= Problem statement =
Each line from the one containing "Reconstruct this image" through the one containing "R = math.radians" must be echoed exactly, endpoints included, and every other line omitted.

= Given data =
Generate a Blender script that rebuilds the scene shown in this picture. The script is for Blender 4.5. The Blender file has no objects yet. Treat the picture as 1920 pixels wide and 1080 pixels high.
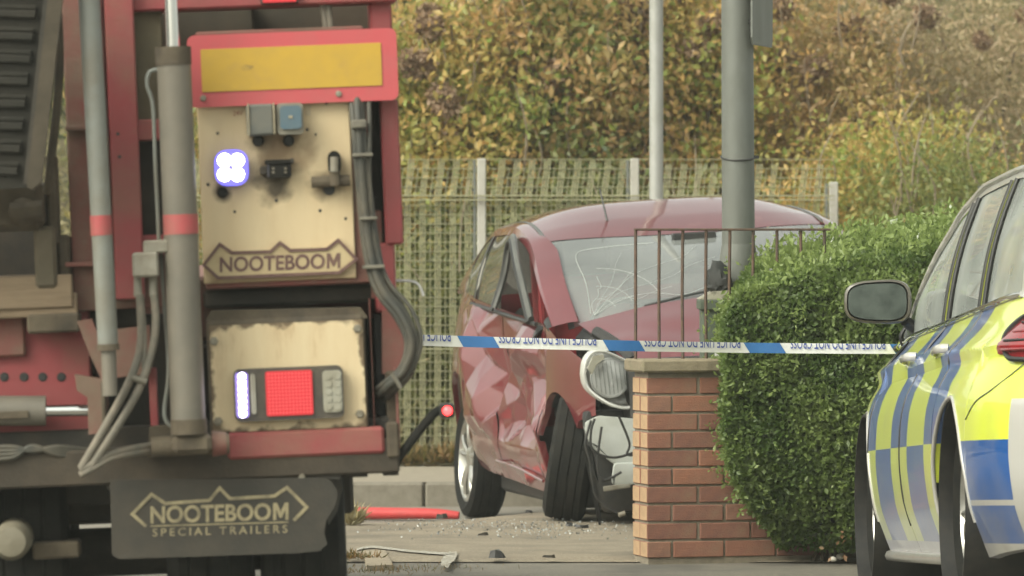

--

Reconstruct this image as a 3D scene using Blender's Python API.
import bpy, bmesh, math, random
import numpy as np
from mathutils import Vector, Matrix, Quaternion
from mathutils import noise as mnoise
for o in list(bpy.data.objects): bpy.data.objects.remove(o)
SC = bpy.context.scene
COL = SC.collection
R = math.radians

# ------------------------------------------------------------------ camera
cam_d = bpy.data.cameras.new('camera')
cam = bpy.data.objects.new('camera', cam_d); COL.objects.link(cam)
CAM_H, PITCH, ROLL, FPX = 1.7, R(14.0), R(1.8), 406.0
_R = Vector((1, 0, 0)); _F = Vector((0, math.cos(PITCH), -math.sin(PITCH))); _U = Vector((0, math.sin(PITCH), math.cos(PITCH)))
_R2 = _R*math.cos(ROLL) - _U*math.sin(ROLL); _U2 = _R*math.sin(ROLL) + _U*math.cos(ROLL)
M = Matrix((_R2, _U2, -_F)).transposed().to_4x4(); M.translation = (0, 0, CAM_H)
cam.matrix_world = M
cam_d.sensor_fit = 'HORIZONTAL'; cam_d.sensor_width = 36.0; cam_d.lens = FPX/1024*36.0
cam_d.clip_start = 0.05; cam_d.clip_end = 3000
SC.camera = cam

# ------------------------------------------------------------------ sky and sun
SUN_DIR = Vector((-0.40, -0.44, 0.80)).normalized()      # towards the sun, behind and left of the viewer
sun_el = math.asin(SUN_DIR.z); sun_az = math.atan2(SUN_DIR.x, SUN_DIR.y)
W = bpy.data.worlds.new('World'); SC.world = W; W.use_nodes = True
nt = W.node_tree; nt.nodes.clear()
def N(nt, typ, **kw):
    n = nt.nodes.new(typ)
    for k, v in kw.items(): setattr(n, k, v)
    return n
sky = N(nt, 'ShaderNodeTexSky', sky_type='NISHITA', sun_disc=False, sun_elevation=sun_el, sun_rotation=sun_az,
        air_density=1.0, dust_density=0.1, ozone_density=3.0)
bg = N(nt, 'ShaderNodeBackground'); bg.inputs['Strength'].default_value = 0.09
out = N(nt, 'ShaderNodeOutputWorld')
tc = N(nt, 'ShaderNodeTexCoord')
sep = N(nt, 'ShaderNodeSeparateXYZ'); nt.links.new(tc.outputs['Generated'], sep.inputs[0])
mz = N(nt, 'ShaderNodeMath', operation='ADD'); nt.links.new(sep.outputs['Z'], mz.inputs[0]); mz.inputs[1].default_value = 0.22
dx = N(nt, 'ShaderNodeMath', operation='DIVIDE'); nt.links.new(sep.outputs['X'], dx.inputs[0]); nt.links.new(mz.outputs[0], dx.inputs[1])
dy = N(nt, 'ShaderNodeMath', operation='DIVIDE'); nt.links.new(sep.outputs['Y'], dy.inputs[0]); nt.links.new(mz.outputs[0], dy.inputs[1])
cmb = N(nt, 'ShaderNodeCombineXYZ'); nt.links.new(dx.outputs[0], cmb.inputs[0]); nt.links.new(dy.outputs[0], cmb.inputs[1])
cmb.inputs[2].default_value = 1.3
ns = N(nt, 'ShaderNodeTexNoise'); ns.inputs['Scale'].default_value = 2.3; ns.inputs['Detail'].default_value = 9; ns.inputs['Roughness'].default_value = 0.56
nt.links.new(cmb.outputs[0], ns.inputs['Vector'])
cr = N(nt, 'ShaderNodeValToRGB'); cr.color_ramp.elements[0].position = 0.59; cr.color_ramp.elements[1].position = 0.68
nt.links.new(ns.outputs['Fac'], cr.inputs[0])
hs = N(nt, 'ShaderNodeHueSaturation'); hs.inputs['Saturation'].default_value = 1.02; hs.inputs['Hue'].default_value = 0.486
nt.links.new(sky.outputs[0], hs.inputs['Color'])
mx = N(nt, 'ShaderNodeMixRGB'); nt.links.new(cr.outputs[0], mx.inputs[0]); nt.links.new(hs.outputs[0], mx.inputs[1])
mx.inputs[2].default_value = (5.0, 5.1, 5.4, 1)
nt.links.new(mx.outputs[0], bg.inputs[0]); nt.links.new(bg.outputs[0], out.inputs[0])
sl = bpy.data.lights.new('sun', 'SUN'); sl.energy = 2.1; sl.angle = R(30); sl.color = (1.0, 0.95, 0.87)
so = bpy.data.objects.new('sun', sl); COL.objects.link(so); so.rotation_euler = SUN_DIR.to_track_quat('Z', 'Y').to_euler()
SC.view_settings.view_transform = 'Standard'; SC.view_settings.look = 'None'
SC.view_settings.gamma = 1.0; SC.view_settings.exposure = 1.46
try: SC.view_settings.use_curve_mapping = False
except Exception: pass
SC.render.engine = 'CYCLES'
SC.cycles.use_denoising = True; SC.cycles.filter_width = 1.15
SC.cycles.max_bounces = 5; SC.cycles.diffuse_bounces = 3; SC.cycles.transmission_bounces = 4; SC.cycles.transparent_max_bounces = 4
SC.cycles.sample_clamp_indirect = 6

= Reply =
Reconstruct this image as a 3D scene using Blender's Python API.
import bpy, bmesh, math, random
import numpy as np
from mathutils import Vector, Matrix, Quaternion
from mathutils import noise as mnoise
for o in list(bpy.data.objects): bpy.data.objects.remove(o)
SC = bpy.context.scene
COL = SC.collection
R = math.radians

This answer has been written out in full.